What do we want in a friend? Do we look for someone who accepts us as we are, someone who doesn't constantly criticize and complain, someone who enjoys what we enjoy and is a good companion, someone who encourages us in our endeavours and listens calmly and compassionately when we are sorting through things?
If we ask for these qualities and more in our friends, do we ask for them in ourselves?
Do we give ourselves acceptance? Do we refrain from constantly criticizing and complaining about ourselves, our lives, others? Do we encourage ourselves and extend ourselves calm compassion?
When we start developing these qualities in ourselves, we then start to see them reflected in others.
When we start being friends, real friends, to ourselves and to others, our friends become real friends, too.
As we begin to learn to accept ourselves, to be supportive and encouraging to ourselves, our friends begin to reflect that acceptance and that supportive encouragement. If our previous friends are incapable of being real friends, they lose interest in us, and we start attracting those with the capacity for real friendship.

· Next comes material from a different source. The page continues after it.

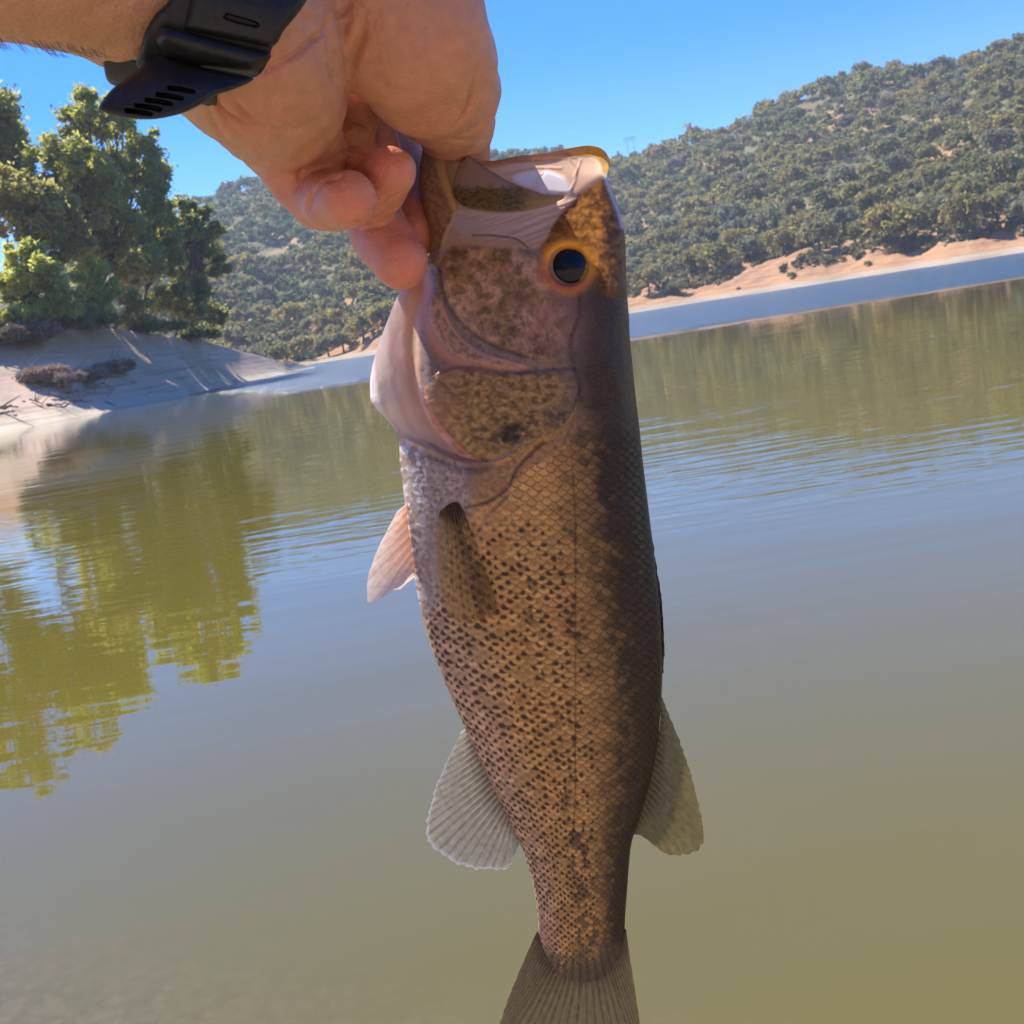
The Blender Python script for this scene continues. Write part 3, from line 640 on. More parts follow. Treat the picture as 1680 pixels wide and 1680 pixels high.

Going about being a good friend to ourselves is simple and direct, actually easy, in the true ease of easy: we develop in ourselves that which we may formerly have sought in others.
This is real freedom, for we no longer need to depend on looking outside of ourselves for what we want and feel we need.
We don't have to agonize over what others think of us when we free ourselves to be what we'd like to see in others. Because we open ourselves to our best and give ourselves approval and acceptance, we're free to go about our lives without chronic anxiety, without fretting over what others may think of us.
Freedom is doing both what we must do and what we want to do with equanimity.
And freedom unfolds most easily and effectively when we open ourselves to be the best we would love to see in others.